Puede que esté en Corrientes, en El Recodo o en alguno de los pozos helados de la cascada Los Cachos, esos lugares clavados entre las montañas de San Vicente, ricos en agua, agua fría, muy fría, en la que aprendí a flotar y a nadar como perrito. Bien podría estar en San Rafael, en ese hermoso delta que protege el Ashram Vanadurga (un lugar para practicar yoga y descansar), también en charco Redondo o en Los anillos, recogida por la inmensidad de los afluentes que engalanan a San Carlos.
No perdería de vista el deseo de estar en El Melcocho o en alguno de los tesoros acuáticos de El Carmen de Viboral… me imagino en el río Dormilón mirando desde una aparente calma que sabemos que traiciona hacia el río Samaná a la altura de San Luis.
Una de nuestras muchas riquezas, las del Oriente, son nuestros charcos. Explicar qué es un charco es en sí mismo un reto. Para el español general es agua turbia con sedimentos detenida en un hoyo, para los colombianos es casi un poema: “Remanso en un río”. Dicen los expertos que tener contacto con el agua pura de un río, con un charco, trae muchos beneficios para nuestro cuerpo y nuestra mente: puede relajar, ejercitar y producir dicha espiritual por el contacto con la naturaleza. El agua, digo yo, cuida el corazón, nos enseña a respirar y, sin duda alguna, nos sana. Eso sin contar la sorpresa, esa que nace desde las tripas, que nos genera llegar a la cascada buscada luego de una caminata extensa.
Muchas de las personas que crecimos en estas tierras conocimos primero los charcos que las piscinas. Mis recuerdos más preciados de infancia están en estos lugares que de alguna forma se han convertido en un lugar seguro en mi adultez. “Voy a meterme al charco hasta que todo se pase”, suelo decir.

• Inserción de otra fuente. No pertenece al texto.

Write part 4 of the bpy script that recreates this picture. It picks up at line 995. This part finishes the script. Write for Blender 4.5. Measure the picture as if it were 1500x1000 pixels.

¿Somos conscientes de la riqueza que tenemos?, ¿valoramos esas aguas calmadas y con corriente que de alguna forma son torrentes de nuestra identidad?, ¿será posible que el encuentro desprevenido en un río sane nuestras diferencias? Tengo muchas preguntas para el agua; y, sobre todo, tengo una invitación: llevemos a más personas a nuestros charcos, enamoremos a los amados en las cascadas y hagamos de ellas fieles testigos del encuentro con mundos donde todo pareciera terminarse por un momento.
A través del río, de toda esa agua que tenemos, de nuestros charcos, podemos encontrarnos para celebrar la vida, morir por un rato y despertarnos para seguir festejando estos paisajes afortunados que tenemos: el Oriente. A mí, a mí que me inviten a un charco.